Er wordt echter niet geciteerd uit of verwezen naar overwegingen in de vonnissen van de medeverdachten. Voorts volgt uit de “beschouwing van de rechtbank” op de pagina’s 91 t/m 94 van het vonnis tegen de verdachte dat de rechtbank de betreffende verklaringen opnieuw heeft beoordeeld en gewogen aan de hand van hetgeen tijdens de behandeling ter terechtzitting van de zaak tegen de verdachte aan de orde is geweest. Voorts heeft de rechtbank in het ten laste van de verdachte gewezen vonnis onverplicht gerespondeerd op verweren die zijn gevoerd namens andere, in het bestek van Passage berechte verdachten, in welk verband een deel van de bewijsmiddelen op de rechtmatige verkrijging alsmede op de betrouwbaarheid van de inhoud ervan, nader is beoordeeld.
5.23.
Het vorenoverwogene brengt het hof tot het volgende oordeel.

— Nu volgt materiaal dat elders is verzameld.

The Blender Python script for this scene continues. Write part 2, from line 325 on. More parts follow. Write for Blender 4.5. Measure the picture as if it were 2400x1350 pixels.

Het is weliswaar niet volkomen onbegrijpelijk dat de verdachte bij aanvang van de inhoudelijke behandeling van zijn zaak, toen hij geconfronteerd werd met mr. Lauwaars als voorzitter van de behandelende rechtbankcombinatie, daarbij vraagtekens had.
Echter, er bestaat geen grond voor het oordeel dat de verdachte geen eerlijk proces als bedoeld in artikel 6 EVRM heeft gehad in die zin dat zijn zaak niet behandeld zou zijn door een onpartijdige rechter. Het verzoek om de zaak op die grond terug te wijzen naar de rechtbank is daarom ongegrond.
Van overige gronden die tot een dergelijke beslissing met toepassing van het bepaalde in artikel 423, tweede lid, Sv zouden moeten leiden is evenmin gebleken.
Het verzoek van de verdachte wordt daarom afgewezen.
5.24
Bij deze stand van zaken komt het hof aan beoordeling van en beslissing op de subsidiair gedane vorderingen van de advocaten-generaal niet toe.
Deze beslissing is gegeven door de meervoudige strafkamer van het gerechtshof Amsterdam, waarin zitting hadden mr. R. Veldhuisen, mr. R.P.P. Hoekstra en mr. R.M. Steinhaus, in tegenwoordigheid van mr. A. Binken, griffier, en is gegeven op de openbare terechtzitting van 25 juni 2013.